Satanic Majesty is always an illusion, which is why you can only ever encounter it in art. Art contrives to convey experience; to show you what the world looks like through someone else’s eyes. But Satanic Majesty always looks banal from the outside; it’s only from the inside that it looks spectacular. This is part of why pride is the deadliest of the sins: if you wrap yourself up inside yourself, you can fool yourself forever without anything to check your downward, inward progress. And this is why music videos feature so many reaction shots. It’s also why movies and TV and virtually everything fictive, features so many reaction shots. The thing itself rarely looks very impressive, but people’s reactions are limited only by their imagination and acting skills. It’s why in Power Rangers series, after they lower the camera to the monster’s feet, the next shot is always the power rangers looking up. Our age has been called the age of many things, but it is the age of nothing so much as it is the age of the reaction shot. TV news shows the reactions of people on the street, but it never shows you the considered opinions of people on something that happened ten years ago. Collectively, we don’t like reality; you can tell a tree by its fruit, which is why we prefer to look at seedlings.

It’s everywhere in entertainment—in which category news most certainly belongs— but it can be found throughout life, too. We endlessly discuss people’s reactions, but we rarely discuss things and ideas. And if we look at ourselves, when we are tempted, we can see the same thing. We do not consider our temptations in themselves, but only how they will make us feel. I mean when we’re experiencing them, not when we’re regretting having given into them afterwards. In the actual moment of giving in, our attention is never on the reality of what we’re about to do; we’re concentrating on how happy it will make us. That’s why one of the techniques for avoiding temptation is to face up to what we’re actually doing. Of course sometimes we can’t avoid facing up to what we’re actually doing; in addiction it’s called hitting rock bottom. But when one is young and healthy, it’s very rare that reality makes us face up to what we’re doing. On TV they always pick pretty people who smile for the camera, and it’s so hard to believe that anything can be wrong when pretty people are happy. On Facebook people post pictures of when things are going well, and the very fact that it’s rude to tell people about how bad your day was means that we don’t often face up to the reality of what is going on in life. A person has to be very unhappy indeed before they won’t smile for the camera.
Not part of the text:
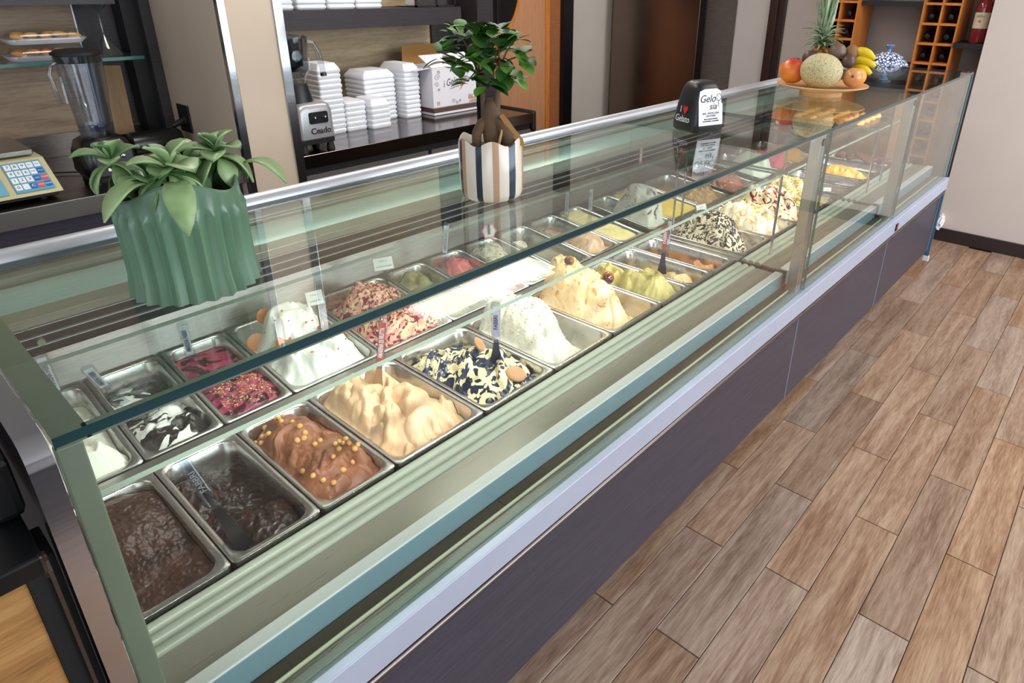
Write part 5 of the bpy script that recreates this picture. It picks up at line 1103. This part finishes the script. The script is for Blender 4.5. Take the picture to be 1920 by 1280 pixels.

Which is a pity, because so many people use reactions to tell whether the thing being reacted to is good or bad. Since people will put their best foot forward, this doesn’t work; to know right from wrong we must investigate the things themselves. And in fact in our world whether an action is defended on its own or by the reactions to it is actually a good heuristic for figuring out whether it is moral or immoral—if you can say something good about the action itself, it is probably moral. If it is only defended by people’s reactions to it, it is probably immoral. That’s only a heuristic, of course; people dance because it’s fun, and dancing is legitimate. But dancing is also beautiful, at least when it’s done well. There’s very little you can say about heroin except that it’s fun.